Does it matter what people have tweeted or retweeted? Are we really at this point in time where a tweet is enough to prove something?

When it is tweeted by respectable security researchers then yes, it is a testimony with their reputation on the line.

That is worth a lot as evidence.

 

52 minutes ago, laminutederire said:

The fundamental criterion of scientificity is falsiability, which is just isn't present here since we basically have nothing to refute their claims on, because of that, no it isn't scientifically proven that it is true.

That is not strictly true.

We do not have the PoC, but that's because it has not been disclosed. What we do have are statements from people with the PoC, and they are saying it is real.

Something can be scientifically proven without the general public having the means to prove it for themselves. I don't have access to the LHC and yet I would say the Higgs boson has scientifically been proven to exist. What do I base that on? The testimonies of scientists with far greater resources and knowledge than me.

 

56 minutes ago, leadeater said:

My point really was though that literally everything that can be firmware updated falls under this, like EVERYTHING. Do we need a security whitepaper released for every product on earth that falls under this to tell us "Hey if someone replaces the firmware with a malicious one you're at risk", think this falls under stating the obvious.
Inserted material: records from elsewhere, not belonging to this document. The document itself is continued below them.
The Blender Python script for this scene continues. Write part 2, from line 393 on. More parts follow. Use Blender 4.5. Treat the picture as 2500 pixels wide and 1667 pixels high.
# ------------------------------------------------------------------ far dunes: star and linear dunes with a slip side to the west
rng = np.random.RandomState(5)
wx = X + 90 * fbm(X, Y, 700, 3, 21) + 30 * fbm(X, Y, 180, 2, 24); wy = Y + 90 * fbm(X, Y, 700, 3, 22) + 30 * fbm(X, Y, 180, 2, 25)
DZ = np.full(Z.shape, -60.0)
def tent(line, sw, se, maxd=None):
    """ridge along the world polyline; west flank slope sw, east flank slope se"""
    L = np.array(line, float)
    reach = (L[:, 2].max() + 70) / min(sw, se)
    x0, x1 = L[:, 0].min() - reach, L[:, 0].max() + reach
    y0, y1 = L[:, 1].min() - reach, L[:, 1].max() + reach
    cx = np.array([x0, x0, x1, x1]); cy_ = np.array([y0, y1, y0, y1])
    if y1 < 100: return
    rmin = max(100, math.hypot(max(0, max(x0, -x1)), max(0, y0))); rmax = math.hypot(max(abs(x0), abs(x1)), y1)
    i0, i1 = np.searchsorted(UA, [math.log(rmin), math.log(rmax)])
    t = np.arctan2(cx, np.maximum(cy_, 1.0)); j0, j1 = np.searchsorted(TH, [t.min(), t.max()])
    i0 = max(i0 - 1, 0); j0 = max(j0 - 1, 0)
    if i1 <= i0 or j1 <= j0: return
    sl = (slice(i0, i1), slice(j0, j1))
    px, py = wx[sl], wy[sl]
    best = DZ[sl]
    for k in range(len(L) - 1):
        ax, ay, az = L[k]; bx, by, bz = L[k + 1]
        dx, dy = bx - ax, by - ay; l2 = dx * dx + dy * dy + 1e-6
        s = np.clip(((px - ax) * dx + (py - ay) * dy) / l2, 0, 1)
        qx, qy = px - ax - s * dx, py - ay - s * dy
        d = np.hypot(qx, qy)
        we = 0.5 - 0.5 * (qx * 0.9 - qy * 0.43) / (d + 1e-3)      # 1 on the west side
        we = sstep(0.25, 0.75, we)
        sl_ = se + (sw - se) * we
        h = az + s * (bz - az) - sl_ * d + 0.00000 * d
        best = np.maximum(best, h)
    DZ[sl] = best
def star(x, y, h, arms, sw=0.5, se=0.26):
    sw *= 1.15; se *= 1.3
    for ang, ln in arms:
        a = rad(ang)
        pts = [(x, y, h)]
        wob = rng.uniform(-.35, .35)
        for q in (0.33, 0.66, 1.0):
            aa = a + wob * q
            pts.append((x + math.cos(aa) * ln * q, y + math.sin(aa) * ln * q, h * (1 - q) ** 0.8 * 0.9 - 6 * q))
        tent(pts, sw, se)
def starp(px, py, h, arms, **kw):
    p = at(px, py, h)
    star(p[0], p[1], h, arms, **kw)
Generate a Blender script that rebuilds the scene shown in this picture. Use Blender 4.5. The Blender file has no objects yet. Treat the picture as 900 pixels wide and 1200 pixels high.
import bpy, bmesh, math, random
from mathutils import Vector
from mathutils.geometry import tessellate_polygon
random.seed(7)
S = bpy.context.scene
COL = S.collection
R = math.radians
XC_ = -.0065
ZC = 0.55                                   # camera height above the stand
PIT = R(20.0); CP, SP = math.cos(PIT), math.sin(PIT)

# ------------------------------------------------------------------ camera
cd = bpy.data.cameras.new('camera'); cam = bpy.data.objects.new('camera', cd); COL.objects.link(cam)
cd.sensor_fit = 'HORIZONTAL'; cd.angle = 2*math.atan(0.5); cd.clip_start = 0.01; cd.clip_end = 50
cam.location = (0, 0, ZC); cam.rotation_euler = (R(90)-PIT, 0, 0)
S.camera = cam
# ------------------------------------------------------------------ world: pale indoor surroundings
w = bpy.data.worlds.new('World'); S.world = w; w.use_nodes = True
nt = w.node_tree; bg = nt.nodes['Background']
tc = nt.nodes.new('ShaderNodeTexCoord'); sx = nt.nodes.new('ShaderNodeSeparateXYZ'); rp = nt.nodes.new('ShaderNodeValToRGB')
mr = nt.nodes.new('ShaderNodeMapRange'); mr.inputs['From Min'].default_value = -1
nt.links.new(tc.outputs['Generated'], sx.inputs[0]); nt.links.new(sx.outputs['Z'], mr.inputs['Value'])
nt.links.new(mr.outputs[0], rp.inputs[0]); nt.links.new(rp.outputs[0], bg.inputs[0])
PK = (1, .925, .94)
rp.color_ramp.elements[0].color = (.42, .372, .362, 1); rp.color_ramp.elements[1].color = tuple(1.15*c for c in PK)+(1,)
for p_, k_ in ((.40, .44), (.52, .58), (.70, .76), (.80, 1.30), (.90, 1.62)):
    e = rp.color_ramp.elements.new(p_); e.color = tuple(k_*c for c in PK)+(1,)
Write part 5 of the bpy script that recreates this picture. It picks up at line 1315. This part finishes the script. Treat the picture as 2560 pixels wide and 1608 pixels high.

Did you not read the paper or did you just not understand it? Not everything can be attacked in this way because not everything has a central point of trust which has privileges such as modifying IOMMU configurations or bypassing SMM.

 

This is not just "flash malicious code to BIOS or firmware and it can do things". The architecture of the AMD system allows it to do additional things which is more similar to the Intel ME issues. 

 

1 hour ago, Notional said:

"AMD is screwed with confirmed security issues... And now 15 minutes of sponsor spots".

Not clickbait enough.

The video title needs at least one question mark and some random words in all caps.

"AMD is DOOMED? These exploits can PWN your AMD CPU!"